Pride threatened in Belgrade

photo: Tatiana Sapateiro cc

Belgrade Pride begins this Friday, 20 September, with a Pride March planned for Saturday the 28th. Unfortunately, I am not able to participate in the march to show my support for the Serbian LGBT movement, due to other commitments. Instead, I have chosen to show my support to the organisers and participants through a letter (see below). The organisers fear that the Pride March will be banned once again. In another letter, to prime minister Dačić, have I expressed my worries for the safety of the participants, but also pointed to the importance of defending human rights, such as the freedom of assembly and freedom of expression.

Already in 2001, the first Pride march was organised in Belgrade. The authorities gave the right to organise the march, but participants were attacked by violent hooligans and many were injured. In 2009, there was a new attempt to organise a march, but the authorities banned it. Since then, small steps forward were taken – the 2010 Pride march was allowed and police provided security against aggressors threatening the parade.

However, there were backlashes in 2011 and 2012, when the planned marches were banned by authorities due to “threats to national security”. It is worrying when authorities give in to such threats of violence. Freedom of assembly is a fundamental component of a democracy, and the task of the Government is to ensure the rights of its citizens.

I express my support, since Belgrade Pride is about the right for everyone to love the one you love, without being deprived of your rights, being discriminated against, or to risk threats and violence. I want to express my support and admiration of the organisers – do not lose faith in that society can be changed. It has been done in other European countries.

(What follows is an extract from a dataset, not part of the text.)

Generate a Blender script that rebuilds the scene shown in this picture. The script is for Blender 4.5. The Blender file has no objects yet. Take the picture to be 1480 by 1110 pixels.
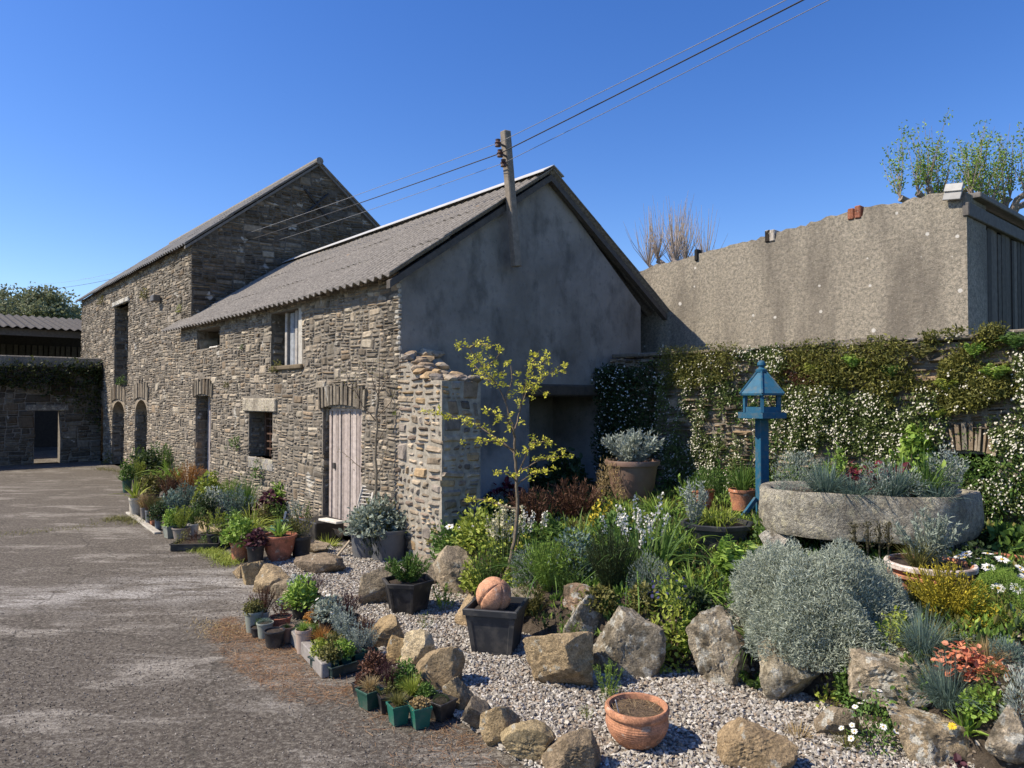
import bpy, math, random
import numpy as np
from mathutils import Vector

# ------------------------------------------------------------------ camera, sky, sun, exposure
SC = bpy.context.scene
COL = SC.collection
CAM_H, F_PX, CX, CY, HOR = 1.85, 1040.0, 740.0, 555.0, 577.0
PITCH = math.atan((HOR - CY) / F_PX)
cam_d = bpy.data.cameras.new('camera')
cam = bpy.data.objects.new('camera', cam_d)
COL.objects.link(cam)
cam.location = (0, 0, CAM_H)
cam.rotation_euler = (math.pi / 2 + PITCH, 0, 0)
cam_d.sensor_width = 36.0
cam_d.lens = 36.0 * F_PX / 1480.0
cam_d.clip_start, cam_d.clip_end = 0.1, 2000
SC.camera = cam

SUN_EL = math.radians(46.5)
SUN_AZ = math.radians(-97)          # the sun stands to the left, at -X
wd = bpy.data.worlds.new('World')
SC.world = wd
wd.use_nodes = True
nt = wd.node_tree
bg = nt.nodes['Background']
sky = nt.nodes.new('ShaderNodeTexSky')
sky.sky_type = 'NISHITA'
sky.sun_disc = False
sky.sun_elevation = SUN_EL
sky.sun_rotation = SUN_AZ
sky.altitude = 100
sky.air_density = 1.0
sky.dust_density = 0.35
sky.ozone_density = 3.0
hs = nt.nodes.new('ShaderNodeHueSaturation')       # the photograph's deep, saturated blue
hs.inputs['Hue'].default_value = .515
hs.inputs['Saturation'].default_value = 1.3
hs.inputs['Value'].default_value = 1.38
nt.links.new(sky.outputs[0], hs.inputs['Color'])
nt.links.new(hs.outputs[0], bg.inputs[0])
bg.inputs[1].default_value = 0.095
sun_d = bpy.data.lights.new('sun', 'SUN')
sun_d.energy = 5.0
sun_d.angle = math.radians(0.5)
sun_d.color = (1.0, 0.885, 0.72)
sun = bpy.data.objects.new('sun', sun_d)
COL.objects.link(sun)
sun.location = (-20, 0, 30)
sd = Vector((math.cos(SUN_EL), 0.12, -math.sin(SUN_EL)))
sun.rotation_euler = sd.to_track_quat('-Z', 'Y').to_euler()
SC.view_settings.view_transform = 'Standard'
SC.view_settings.look = 'None'
SC.view_settings.exposure = 0.5
SC.view_settings.gamma = 1.0

# ------------------------------------------------------------------ pixel -> place helpers
_c, _s = math.cos(PITCH), math.sin(PITCH)
def ray(px, py):
    dx, dz = (px - CX) / F_PX, -(py - CY) / F_PX
    return np.array([dx, _c - _s * dz, _s + _c * dz])
def at_z(px, py, z=0.0):
    r = ray(px, py); t = (z - CAM_H) / r[2]
    return np.array([r[0] * t, r[1] * t, z])
def at_Y(px, py, Y):
    r = ray(px, py); t = Y / r[1]
    return np.array([r[0] * t, Y, CAM_H + r[2] * t])
def smooth(a, b, x):
    t = np.clip((x - a) / (b - a), 0, 1); return t * t * (3 - 2 * t)

# barn frame: x runs along the fronts towards the near gable, y goes through the barns
ANG = math.atan2(-.759, .651)
C0 = np.array([-1.32, 8.48, 0.0])
AX, AY = np.array([.651, -.759, 0]), np.array([.759, .651, 0])
def LW(u, t, z=0.0): return C0 + AX * u + AY * t + np.array([0, 0, z])
def on_front(px, py, t0=0.0):
    """u, z in the barn frame of the point seen at a pixel on the plane t = t0"""
    r = ray(px, py); o = C0 + AY * t0 - np.array([0, 0, CAM_H])
    k = r[0] / r[1]
    u = (k * o[1] - o[0]) / (AX[0] - k * AX[1])
    Y = o[1] + u * AX[1]
    return u, CAM_H + r[2] / r[1] * Y
def on_side(px, py, u0=0.0):
    r = ray(px, py); o = C0 + AX * u0
    k = r[0] / r[1]
    t = (k * o[1] - o[0]) / (AY[0] - k * AY[1])
    Y = o[1] + t * AY[1]
    return t, CAM_H + r[2] / r[1] * Y

# garden bed terrain
EDGE = np.array([(-1.6, 8.6), (-.85, 7.75), (-.62, 7.15), (-.40, 6.45), (-.08, 5.75), (.45, 5.2), (.85, 5.0), (1.4, 4.75), (1.75, 4.5),
                 (2.0, 4.05), (2.2, 3.7), (2.5, 3.2), (2.8, 2.4), (3.2, 0.5)])
def edge_dist(x, y):
    x = np.asarray(x, float); y = np.asarray(y, float)
    best = np.full(x.shape, 1e9); sign = np.ones(x.shape)
    for (ax, ay), (bx, by) in zip(EDGE[:-1], EDGE[1:]):
        dx, dy = bx - ax, by - ay
        t = np.clip(((x - ax) * dx + (y - ay) * dy) / (dx * dx + dy * dy), 0, 1)
        d = np.hypot(x - ax - t * dx, y - ay - t * dy)
        s = np.where((dx * (y - ay) - dy * (x - ax)) > 0, 1.0, -1.0)
        m = d < best
        best = np.where(m, d, best); sign = np.where(m, s, sign)
    return best * sign
def bedz(x, y):
    d = edge_dist(x, y)
    return -.06 + .45 * smooth(-.02, .34, d) + .21 * smooth(.3, 2.6, d) + .018 * np.sin(5 * x + 2 * y) * np.sin(4.3 * y - x) * (d > 0.1)
def on_bed(px, py):
    r = ray(px, py)
    Y = np.arange(2.2, 13, .01); t = Y / r[1]
    X = r[0] * t; Z = CAM_H + r[2] * t
    g = np.maximum(bedz(X, Y), 0.015)
    i = int(np.argmax(Z <= g)) if (Z <= g).any() else len(Y) - 1
    return np.array([X[i], Y[i], g[i]])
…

There is a need for systematic action in Europe to strengthen awareness of LGBT rights at all levels of society.  It’s not about special rights – it’s about equal rights. There is a great need to counter tendencies to discriminate LGBT people, through legislation and campaigns. That is how we take steps forward together in Europe.

Letter to organisers and participants in Belgrade Pride week:

Dear friends,

You are giving many people hope for the future by organising and participating at the Belgrade Pride. You show a great courage, and admirable personal conviction, standing up for human rights and defending the right to love.

Thank you for your invitation to take part in the Belgrade Pride events! Unfortunately, due to my previous commitments, I will not be able to join you. Nevertheless, I would like to extend my warm support to your undertakings and express my admiration for you and your battle -a battle that in other countries has led to progress we see today in Europe with equal rights for LGBT people.

As you are well aware, the European Commission is strongly attached to the values enshrined in the EU Treaties and the Charter of Fundamental Rights, including freedom of assembly and freedom of expression and non-discrimination. It is totally unacceptable and incompatible with the fundamental values that the European Union are built upon, that citizens are subject to discrimination, violence and harassment and excluded from legislation that would protect them and their families.

It is of vital importance that Serbia, a country aspiring to become a member of the European Union fully embraces these values which are amongst the core foundations on which the Union project is built upon. I have sent a letter to Prime Minister Dačić in which I point out the necessity of his government to fulfil its obligations to respect, protect and fulfil the right to freedom of expression and freedom of assembly for all of its citizens, including LGBT persons – the rights enshrined in Serbia’s constitution. In my letter I stressed that the 2013 Belgrade Pride will be an important step for Serbia’s advancement in the EU path, through ensuring the core principles of equality and non-discrimination. I expressed my expectation that the Serbian authorities will take all necessary measures to facilitate a peaceful Pride march.

The European Commission will continue to monitor carefully developments in this area. It will also continue providing its strong support to the LGBT community in Serbia to enjoy their constitutional rights.

I wish you a successful and peaceful Belgrade Pride 2013!